Only for poor people.
If you make $300,000 a year or more, a Lear 55 Longhorn on demand rental does make economic sense. It is all about what your time is worth per hour…
Only for poor people.
If you make $300,000 a year or more, a Lear 55 Longhorn on demand rental does make economic sense. It is all about what your time is worth per hour…
Yes they do absolutely. Weight and balance is a big deal on smaller aircraft and it is legally regulated by the FAA. Some pilots push these numbers but it isn’t a good idea. It is rare to find an affordable small multi-seat private aircraft that can handle maximum fuel, passenger load, and payload at the same time. Something has to give so you have to trade out one or more of those factors to be safe and in compliance with regulations. Many crashes have occurred when the center of gravity got out of whack on small planes especially during takeoff.
I was just thinking about the rare times that I actually flew somewhere to expedite the journey under operation cost-be-damned. Both times I got stranded due to the weather and they weren’t single day delays.
Anecdotally, since I don’t have an IFR license I stay away from bad weather but the 3 times I flew with experienced pilots in poor weather it killed any desire I had to upgrade my license. It’s just an excuse to get into trouble. The only way I would use it would be to punch holes in cloud layers.
I’ve been briefly IFR many times – with IFR dad. I flew under the hood from WJF to MFD once; the ‘weather’ only clearing so that I could look at Mt. Shasta, which I always enjoy. I was in actual IFR at night for a few hours on one trip. The vertigo was frustrating. I knew I was in a bank, but the instruments said otherwise. Flying by the needles, with vertigo, was the hardest flying I’ve done. And I remember dad spending hours updating his charts. (I think he had them for the whole country!) So much record-keeping! When I start flying up here in Rainland, I’ll have to get my IFR rating and keep it up.
The freakiest thing I remember was flying into MFD. There were peaks sticking up through a solid layer, and dad was making these seemingly-random turns. I had faith in his training of course, but it was a little disconcerting flying into clouds with rocks sticking up out of them.
I haven’t flown privately for almost 10 years, but for me it has nothing to do with cost and everything to do with whether I want the trip itself to be an experience or if I’m only interested in getting somewhere. If I’m interested in the aerial equivalent of a road trip and I have the money, I would fly myself, but if I just need to be somewhere at a particular time, I’ll fly commercially.
With that in mind, I’ve flown to airshows, spent weeks flying up and down New Zealand visiting friends on the way, and flown home to visit my Mum.
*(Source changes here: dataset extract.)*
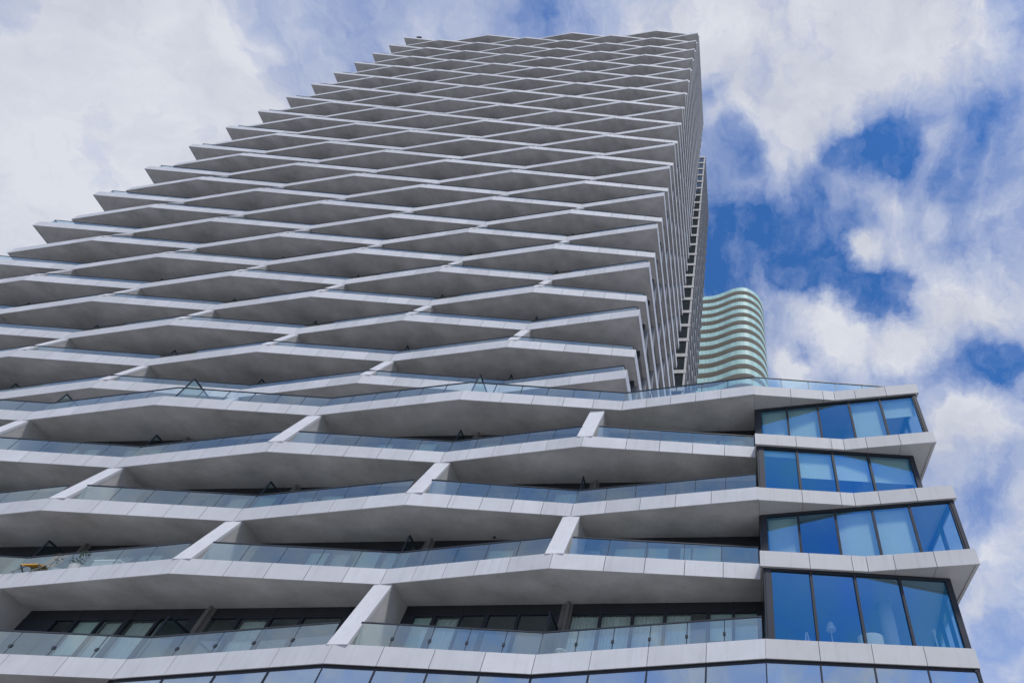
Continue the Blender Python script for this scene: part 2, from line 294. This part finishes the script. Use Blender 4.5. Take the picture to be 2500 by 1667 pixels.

In each case I was in to the whole experience of the trip and the cost was never a consideration. In fact if I hadn’t flown myself I likely would not have gone at all, as it was the trip itself that was important, not the destination.
I have the same philosophy to driving. I recently drove 6000 kms while moving house. We did it with two young children and it was definitely not to save money or anything like that, but rather to see bits of country we hadn’t seen before.
The whole IFR thing is a non issue for me*, if I need to be somewhere so badly that being IFR rated would make a difference, then I’d go commercially. If I’m flying myself, I want to go VFR following roads and valleys and coastlines.
*Edit: I have a current instrument rating but it’s not something I’ve used privately.
Ditto. When I was flying professionally, I used my GA plane (PA-30) for fun, not for get-there. On a couple occasions I did use it for really going someplace, and the hassle of GA outweighed the hassle of commercial. Admittedly, if I did that often, I’d have probably gotten a little better at the logistics, so the GA would have become easier.
Maybe I was just spoiled, but the idea of flying real IFR in a unpressurized piston with 1960s instruments & 1990s avionics (and no radar) left me cold. Too much risk for not much reward.
If I ever get another aircraft (unlikely), it’ll be a Citabria or similar. Low, slow, & lookit the pretty sky & ground. Though for a solo flyer, a Citabria isn’t a bad XC machine for the proverbial 300 mile trip.
**Johnny **- Back in around '80 I once fetched up in Dagget for an unplanned overnight when the winds reduced my mighty C-150’s groundspeed westbound to about 20 knots. Had a hell of a time taxiing & getting tied down. Somebody who owned a nearby scruffy motel came out to pick us up & loaned us their car for the evening. Talked to the FSS guy coming & going - I wonder if that was your Dad?
Biggest problem with IFR conditions up here in the PNW is that’s also quite often icing conditions. If your aircraft isn’t certified for flight into known icing (and at my level, they almost certainly aren’t) you aren’t going anywhere more often than not, instrument rating or no.
Dad transferred to WJF (Lancaster) in 1976, and remained there until he retired in 1992 or so. So he wasn’t at DAG in 1980.
Yes, that’s more of a problem here than it was in the Mojave Desert!